Для моей бабушки Евы я был единственным, что удерживало её на этом свете. Она была изранена войной насквозь, лишена всего того, что составляет смысл жизни женщины, – семьи. Бабушка была безграмотной и без профессии. Пенсию она не получала. Хотя бы за деда, павшего за родину. Нет. Она была безграмотна, трудовую книжку не заводили. Перебивалась временной работой. Поздней холодной осенью уезжала на заработки, обычно на пару недель, в колхоз под Одессой – на уборку кукурузы или свёклы. Она мне как-то пожаловалась, что была домохозяйкой, потому что мой дед запретил ей даже помышлять о работе. Ему нужна была жена дома. Дед работал с рассвета до заката. С годами я понял, как архаичны мужчины, и как я их понимаю. Ведь сам стал таким. Семейственному мужчине нужны надёжно прикрытые тылы. Дома должна оставаться любимая женщина. Она должна, не покладая рук и ни разу не присев в «четырёх стенах», его ждать.
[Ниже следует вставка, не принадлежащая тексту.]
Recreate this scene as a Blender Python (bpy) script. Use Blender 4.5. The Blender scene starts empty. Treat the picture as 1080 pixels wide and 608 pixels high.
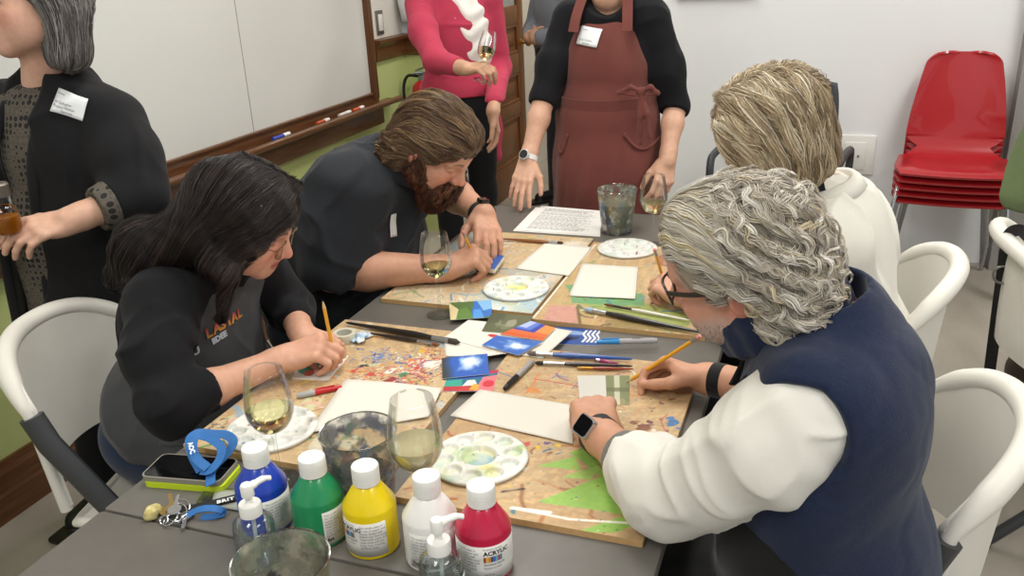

1953 год. В детском саду. В украинском наряде.


Хорошо помню мою учительницу с третьего по пятый класс – Людмилу Юрьевну. До сих пор я с лёгкостью, ясно себе представляю, как будто это было вчера, её лицо, большие светло-зелёные глаза и выдающийся нос. Я помню, как она нас, всех детей класса, пригласила к себе домой куда-то за город, но поехало немного, человек десять из тридцати. Мы ехали долго-долго на трамвае вдоль полей и белых хат до конечной. Пили у неё чай из разных стареньких чашек и битых кружек, что говорило о бедности. В этом у меня уже был личный опыт.


Домом учительницы была уютная, небольшая и аккуратная сельская хатка в садочке с криницей. Отец Людмилы Юрьевны, радушный пожилой мужчина лет сорока пяти, встретил нас у калитки и привёл в дом. Мы увидели нашу любимую учительницу сидящей за большим письменным столом, аккуратно заваленным тетрадками и стопками книжек. Перед ней лежала одна из наших раскрытых тетрадок, освещённая высокой настольной лампой. Мы вошли, обступили Людмилу Юрьевну толпой и поздоровались. Она положила локоть на подлокотник и радостно улыбнулась. Это был храм моей учительницы. Я до сих пор ясно ощущаю воздух, свет, обстановку и посреди всего – учительницу.